About five years ago, I bought a bunch of gauges on closeout from Summit. They have proved to be good gauges, so I have decided to use them as much as I can. I would really like to have an oil temperature gauge on my vintage race car, and was wondering if I could use one of the water temperature gauges for this. The gauges I have only go to 300 degrees and I wonder if that is enough for oil temperature? Also, can I just weld a bung into the oil pan? If so, where to put it.
If your oil gets up to 300 I would be worried. It’s breaking down and not doing it’s job, so I don’t know why the gauge wouldn’t work. i think the oil pan would be the only logical place to put it.
Can’t answer your specific questions, but I might still have a oil temp gauge or two left over from my dads Peterbilt days that have the “oil temp” labeled on the face. Probably SW gauges. I’ll look this weekend and if I find one, will PM you for info on where to send it. I’ll never use them.
You probably could, the gauge does not what is hot or not hot. That said I got an oil temp gauge that actually says oil temp on it in the garage that I will probably never use. Its electric so you would have to capture a sender for it.
To answer your question, yeah, i'd think you should be able to use the water temp gage as oil temp--it really doesn't care the medium it sees since its a filled system (assuming its mechanical) and responds only to temperature. 300 would be hot oil, a concern.

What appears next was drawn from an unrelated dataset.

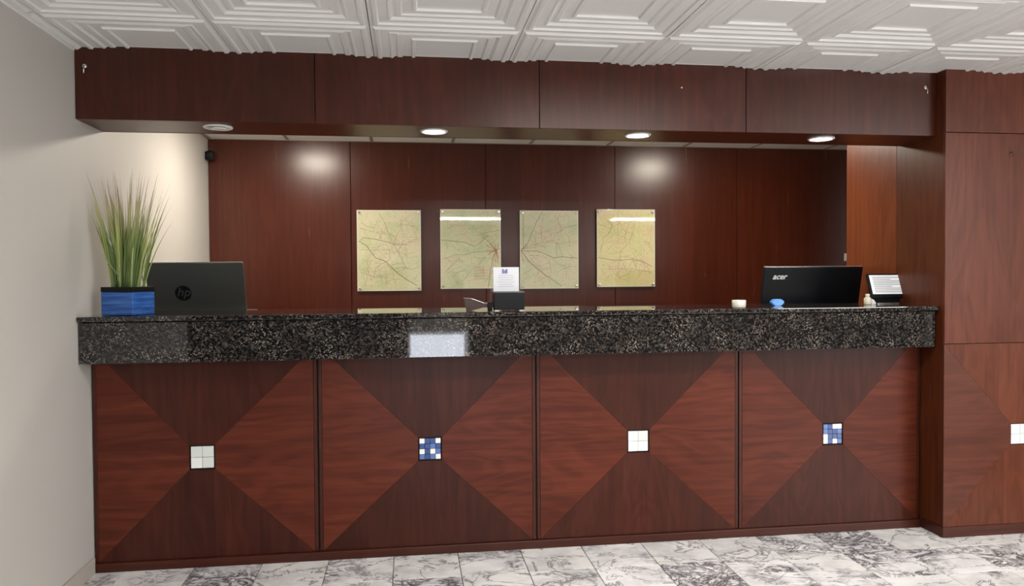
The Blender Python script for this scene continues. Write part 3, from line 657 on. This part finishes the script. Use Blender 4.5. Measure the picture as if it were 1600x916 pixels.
# ------------------------------------------------------------------ small wall fittings
sc = thing('wall_camera', 'small black camera in the corner of the white wall and office wall', 'camera', (.0, 2.0, 2.17))
obj('mount', box(.0, .010, 1.985, 2.035, 2.145, 2.20, bev=.002), M['black'], sc)
obj('housing', box(.0105, .060, 1.965, 2.035, 2.138, 2.205, bev=.012, seg=3), M['black'], sc)
obj('lens', lathe(nb(), [(.018, .0), (.018, -.008), (.012, -.010), (.001, -.006)], (.034, 1.9645, 2.17), 'y', 18), mat('lens_glass', (.01, .01, .012), .05), sc)
def hook(x, z, up, lab):
    t = thing('cup_hook', lab, 'hook', (x, YBK, z), 'screw hooks on the bulkhead')
    obj('plate', lathe(nb(), [(.009, 0), (.009, -.003), (.004, -.005)], (x, YBK - .0002, z), 'y', 16), M['silver'], t)
    pts = [(x, YBK - .004, z)] + [(x + up * .004 * math.sin(a), YBK - .012 - .010 * math.sin(a), z - .010 - .012 * (1 - math.cos(a))) for a in (.2, .8, 1.4, 2.0, 2.6)]
    obj('hook_wire', tube(nb(), pts, .0022, 7), M['chrome'], t)
hook(.042, 2.222, 1, 'small metal hook at the far left end of the bulkhead')
hook(3.960, 2.236, -1, 'small metal hook at the right end of the bulkhead by the pillar')
t = thing('cup_hook', 'tiny brown hook on the upper face of the wooden pillar', 'hook', (4.378, YP, 1.905))
obj('plate', lathe(nb(), [(.006, 0), (.006, -.003), (.003, -.004)], (4.378, YP - .0002, 1.912), 'y', 14), M['leather'], t)
obj('hook_wire', tube(nb(), [(4.378, YP - .004, 1.912), (4.376, YP - .014, 1.906), (4.377, YP - .016, 1.895), (4.379, YP - .010, 1.890)], .002, 7), M['leather'], t)
tag(obj('screw_head', lathe(nb(), [(.004, 0), (.004, -.0015), (.002, -.0025)], (2.698, YBK - .0002, 2.202), 'y', 12), M['chrome']), 'tiny bright screw head on the third bulkhead panel', 'screw')
t = thing('wall_switch', 'small white wall switch half hidden by the orange wood side wall', 'switch', (4.886, YW - .012, 1.44))
obj('plate', box(4.852, 4.93, YW - .019, YW - .0125, 1.415, 1.475, bev=.002), M['white_metal'], t)
obj('rocker', box(4.875, 4.905, YW - .024, YW - .0192, 1.43, 1.46, bev=.001), M['white_metal'], t)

To answer your question as to where to put it, put it anywhere it is out of the way, for your application and weld the bung in the pan close to the bottom on the side, so that the business end of the sender will alway be submerged in oil! Bones
I have a water temp gauge reading oil temp. The sending unit is in the side of the oil pan near the bottom of the sump. It works as it should. As others have said, if it's reading 300 degrees it's too hot.
I would think the sending unit in the pan might not read the real temp. oil in the bottom of pan has time to cool, the hot oil is on the top.